Monday, June 16, 2025

How I Got Into Game Design

 I was out at breakfast with a friend the other day, talking about my current board game projects, and he asked me how I got into game design in the first place. Here's the story:

I played the boxed set of D&D and then AD&D, starting around age 7 - way back in 1977. Soon I started making dungeons, and like everyone else, pored over the various books and manuals for the game. One part I really appreciated was the note from Gary Gygax at the beginning where he said that the book was a guide and that you were free to use or not use whatever section or bits you like, or even invent your own. What a great thing to hear as a young person! This was a game that included your creativity and imagination. I took it to heart, and when playing any game, I always wondered what I might do differently if I made the game. So that was a good perspective to start from. 

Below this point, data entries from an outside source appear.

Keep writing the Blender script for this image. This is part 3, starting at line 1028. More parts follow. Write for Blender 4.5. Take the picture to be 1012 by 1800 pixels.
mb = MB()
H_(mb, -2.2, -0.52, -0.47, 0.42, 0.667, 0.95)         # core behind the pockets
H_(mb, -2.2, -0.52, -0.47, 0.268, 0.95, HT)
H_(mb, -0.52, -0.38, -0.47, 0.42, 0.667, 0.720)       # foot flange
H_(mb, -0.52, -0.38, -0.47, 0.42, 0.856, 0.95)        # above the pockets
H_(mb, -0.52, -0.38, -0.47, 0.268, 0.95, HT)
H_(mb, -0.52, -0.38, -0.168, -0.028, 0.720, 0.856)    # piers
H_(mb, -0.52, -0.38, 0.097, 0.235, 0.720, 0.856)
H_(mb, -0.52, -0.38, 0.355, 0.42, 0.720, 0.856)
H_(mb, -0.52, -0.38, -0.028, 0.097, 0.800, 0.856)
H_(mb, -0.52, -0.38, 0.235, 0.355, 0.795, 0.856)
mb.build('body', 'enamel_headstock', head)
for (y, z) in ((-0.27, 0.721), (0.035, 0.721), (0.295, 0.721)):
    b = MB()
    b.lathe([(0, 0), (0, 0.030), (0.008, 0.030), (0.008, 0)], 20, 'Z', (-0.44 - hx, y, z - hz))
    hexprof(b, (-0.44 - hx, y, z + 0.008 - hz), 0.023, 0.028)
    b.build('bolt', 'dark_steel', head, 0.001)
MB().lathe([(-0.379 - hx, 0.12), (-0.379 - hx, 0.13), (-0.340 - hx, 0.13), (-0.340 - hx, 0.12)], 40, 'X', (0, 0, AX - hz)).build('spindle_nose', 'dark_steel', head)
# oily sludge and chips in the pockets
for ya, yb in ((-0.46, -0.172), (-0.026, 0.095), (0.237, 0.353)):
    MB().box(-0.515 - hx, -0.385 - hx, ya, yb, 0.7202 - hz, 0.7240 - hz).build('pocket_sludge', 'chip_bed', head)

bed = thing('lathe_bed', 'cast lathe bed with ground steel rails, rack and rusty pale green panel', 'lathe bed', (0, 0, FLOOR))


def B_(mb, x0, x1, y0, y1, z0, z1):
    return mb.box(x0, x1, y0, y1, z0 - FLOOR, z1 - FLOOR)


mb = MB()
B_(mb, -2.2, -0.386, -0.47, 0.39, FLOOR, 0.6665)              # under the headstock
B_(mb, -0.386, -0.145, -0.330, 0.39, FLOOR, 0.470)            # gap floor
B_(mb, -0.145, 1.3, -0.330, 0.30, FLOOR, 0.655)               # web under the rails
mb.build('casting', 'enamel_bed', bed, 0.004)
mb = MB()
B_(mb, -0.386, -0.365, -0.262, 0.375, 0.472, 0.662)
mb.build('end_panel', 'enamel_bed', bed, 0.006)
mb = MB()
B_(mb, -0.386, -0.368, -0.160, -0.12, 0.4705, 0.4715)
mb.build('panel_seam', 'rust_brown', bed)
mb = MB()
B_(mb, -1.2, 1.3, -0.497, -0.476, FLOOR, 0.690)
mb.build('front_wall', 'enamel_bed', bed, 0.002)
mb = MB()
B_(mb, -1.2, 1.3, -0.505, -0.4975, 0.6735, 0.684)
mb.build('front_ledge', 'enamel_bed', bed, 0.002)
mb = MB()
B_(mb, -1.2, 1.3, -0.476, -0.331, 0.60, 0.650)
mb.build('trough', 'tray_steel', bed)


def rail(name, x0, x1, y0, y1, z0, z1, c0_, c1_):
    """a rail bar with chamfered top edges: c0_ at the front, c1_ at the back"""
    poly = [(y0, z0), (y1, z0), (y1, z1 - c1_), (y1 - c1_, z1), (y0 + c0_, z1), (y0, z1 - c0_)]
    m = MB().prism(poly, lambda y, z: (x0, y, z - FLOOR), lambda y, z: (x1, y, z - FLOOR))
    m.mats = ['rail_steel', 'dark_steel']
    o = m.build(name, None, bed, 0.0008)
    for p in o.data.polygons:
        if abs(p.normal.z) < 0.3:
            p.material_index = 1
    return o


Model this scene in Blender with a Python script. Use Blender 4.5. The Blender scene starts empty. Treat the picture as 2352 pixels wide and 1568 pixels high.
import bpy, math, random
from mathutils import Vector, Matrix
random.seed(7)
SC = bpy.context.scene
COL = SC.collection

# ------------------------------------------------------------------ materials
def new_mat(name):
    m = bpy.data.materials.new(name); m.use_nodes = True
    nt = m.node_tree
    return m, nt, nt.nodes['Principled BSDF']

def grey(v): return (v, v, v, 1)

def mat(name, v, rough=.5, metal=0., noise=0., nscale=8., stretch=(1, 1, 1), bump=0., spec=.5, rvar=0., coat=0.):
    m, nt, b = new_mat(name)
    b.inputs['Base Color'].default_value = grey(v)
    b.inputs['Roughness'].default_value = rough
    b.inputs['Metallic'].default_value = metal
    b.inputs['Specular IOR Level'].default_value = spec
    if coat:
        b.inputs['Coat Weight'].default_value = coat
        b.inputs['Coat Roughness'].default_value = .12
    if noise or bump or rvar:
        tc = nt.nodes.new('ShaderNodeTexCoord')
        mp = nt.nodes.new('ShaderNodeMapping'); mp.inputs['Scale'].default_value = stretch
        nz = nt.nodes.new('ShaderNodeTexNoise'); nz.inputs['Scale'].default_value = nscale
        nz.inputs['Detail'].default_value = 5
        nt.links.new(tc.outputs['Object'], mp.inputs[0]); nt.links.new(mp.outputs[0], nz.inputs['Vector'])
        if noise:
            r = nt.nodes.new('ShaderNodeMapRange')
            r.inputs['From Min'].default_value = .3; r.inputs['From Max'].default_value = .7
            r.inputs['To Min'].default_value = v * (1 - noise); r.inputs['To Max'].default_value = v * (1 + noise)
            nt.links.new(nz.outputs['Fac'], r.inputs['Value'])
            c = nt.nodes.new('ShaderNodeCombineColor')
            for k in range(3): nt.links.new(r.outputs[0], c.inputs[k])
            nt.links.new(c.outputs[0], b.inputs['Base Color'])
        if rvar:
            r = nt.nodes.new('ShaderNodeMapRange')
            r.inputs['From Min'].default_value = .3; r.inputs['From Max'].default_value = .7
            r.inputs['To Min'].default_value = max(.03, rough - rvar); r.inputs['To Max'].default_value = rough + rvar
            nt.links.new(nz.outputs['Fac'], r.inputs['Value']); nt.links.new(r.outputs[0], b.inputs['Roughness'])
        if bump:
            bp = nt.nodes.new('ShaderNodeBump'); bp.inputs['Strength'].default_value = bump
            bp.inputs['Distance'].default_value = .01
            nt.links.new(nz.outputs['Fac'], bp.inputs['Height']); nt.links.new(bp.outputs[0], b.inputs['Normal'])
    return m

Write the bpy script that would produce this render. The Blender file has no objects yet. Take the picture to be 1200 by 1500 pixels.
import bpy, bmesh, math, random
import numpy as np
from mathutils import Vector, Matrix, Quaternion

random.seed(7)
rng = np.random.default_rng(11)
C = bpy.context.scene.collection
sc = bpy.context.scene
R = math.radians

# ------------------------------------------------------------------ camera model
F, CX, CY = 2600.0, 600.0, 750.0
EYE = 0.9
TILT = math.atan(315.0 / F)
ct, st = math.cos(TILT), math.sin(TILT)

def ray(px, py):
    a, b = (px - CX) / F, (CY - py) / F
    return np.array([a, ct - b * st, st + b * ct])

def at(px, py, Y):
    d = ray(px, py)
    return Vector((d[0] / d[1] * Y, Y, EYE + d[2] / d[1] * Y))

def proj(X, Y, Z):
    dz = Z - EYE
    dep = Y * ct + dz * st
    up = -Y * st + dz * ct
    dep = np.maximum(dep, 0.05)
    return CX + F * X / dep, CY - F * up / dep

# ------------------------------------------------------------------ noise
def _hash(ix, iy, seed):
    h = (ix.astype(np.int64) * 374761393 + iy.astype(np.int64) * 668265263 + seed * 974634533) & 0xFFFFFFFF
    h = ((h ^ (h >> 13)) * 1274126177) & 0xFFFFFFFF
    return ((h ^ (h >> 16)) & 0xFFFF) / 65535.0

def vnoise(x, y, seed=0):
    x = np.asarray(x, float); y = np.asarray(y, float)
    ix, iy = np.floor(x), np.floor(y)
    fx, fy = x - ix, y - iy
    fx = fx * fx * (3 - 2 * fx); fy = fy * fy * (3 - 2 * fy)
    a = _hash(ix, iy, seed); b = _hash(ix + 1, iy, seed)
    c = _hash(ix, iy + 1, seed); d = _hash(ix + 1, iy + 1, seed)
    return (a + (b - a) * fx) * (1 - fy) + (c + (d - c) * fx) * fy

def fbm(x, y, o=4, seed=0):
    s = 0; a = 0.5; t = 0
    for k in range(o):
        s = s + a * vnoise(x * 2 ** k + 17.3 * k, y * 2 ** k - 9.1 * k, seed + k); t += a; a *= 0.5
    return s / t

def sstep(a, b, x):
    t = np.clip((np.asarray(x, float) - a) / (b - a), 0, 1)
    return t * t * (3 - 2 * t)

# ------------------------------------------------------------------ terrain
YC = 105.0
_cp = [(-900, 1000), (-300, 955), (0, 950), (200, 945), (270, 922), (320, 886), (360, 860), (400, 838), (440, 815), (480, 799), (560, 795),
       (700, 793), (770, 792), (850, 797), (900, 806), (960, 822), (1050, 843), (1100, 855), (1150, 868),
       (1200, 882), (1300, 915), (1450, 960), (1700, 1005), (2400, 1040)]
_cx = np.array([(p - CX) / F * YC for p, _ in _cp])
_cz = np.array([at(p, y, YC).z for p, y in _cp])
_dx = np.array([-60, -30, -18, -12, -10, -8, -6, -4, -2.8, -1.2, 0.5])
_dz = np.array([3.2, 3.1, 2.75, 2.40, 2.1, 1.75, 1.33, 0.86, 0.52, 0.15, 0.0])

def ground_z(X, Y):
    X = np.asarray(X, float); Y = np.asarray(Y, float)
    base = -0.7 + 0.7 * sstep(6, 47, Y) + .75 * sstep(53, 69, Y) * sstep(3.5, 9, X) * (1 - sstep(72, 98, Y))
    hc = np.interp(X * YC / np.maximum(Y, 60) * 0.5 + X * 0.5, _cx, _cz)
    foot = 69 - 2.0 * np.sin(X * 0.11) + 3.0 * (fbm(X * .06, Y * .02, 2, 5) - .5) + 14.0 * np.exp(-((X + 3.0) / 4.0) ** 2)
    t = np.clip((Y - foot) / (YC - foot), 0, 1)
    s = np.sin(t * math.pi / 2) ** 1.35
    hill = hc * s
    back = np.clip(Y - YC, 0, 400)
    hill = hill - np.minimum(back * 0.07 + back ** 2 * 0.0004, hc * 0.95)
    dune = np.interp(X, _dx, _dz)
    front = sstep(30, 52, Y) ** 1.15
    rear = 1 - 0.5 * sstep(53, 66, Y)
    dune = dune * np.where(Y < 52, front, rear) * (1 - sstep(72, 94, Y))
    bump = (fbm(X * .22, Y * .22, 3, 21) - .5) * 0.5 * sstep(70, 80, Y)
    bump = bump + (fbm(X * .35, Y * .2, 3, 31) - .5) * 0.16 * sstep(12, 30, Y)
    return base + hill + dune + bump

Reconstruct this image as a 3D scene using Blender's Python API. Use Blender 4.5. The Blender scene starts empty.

The other thing that helped was that my father got a Commodore PET, a (now) ancient computer that had a cassette tape for reading in programs. We got some cassette tapes with many programs on them, mainly games. Everything was in basic, and you could see the code. And even better, modify it! So my brother and I, even before we knew programming, learned how to delete a line or two. We would delete different lines of code and then run the program and see what happened. In one game, Dungeon - a simple kill the monsters and gather treasure dungeon crawler, we found the perfect line to delete in order to change the shape of the dungeon. Instead of rooms and corridors, it made a random huge room with pillars! How fun!
 

 

After that I learned to program BASIC, and was always trying to make adventure games like Colossal Cave. Find the rust remover in a random field and use it on the stuck lever so you can deactivate the electric fence and go somewhere. That was in a game I made when I was 10 years old or so. 

 
From there is was making and playing a lot of games. I am a huge fan of iteration for learning how to do something, and how to refine your designs.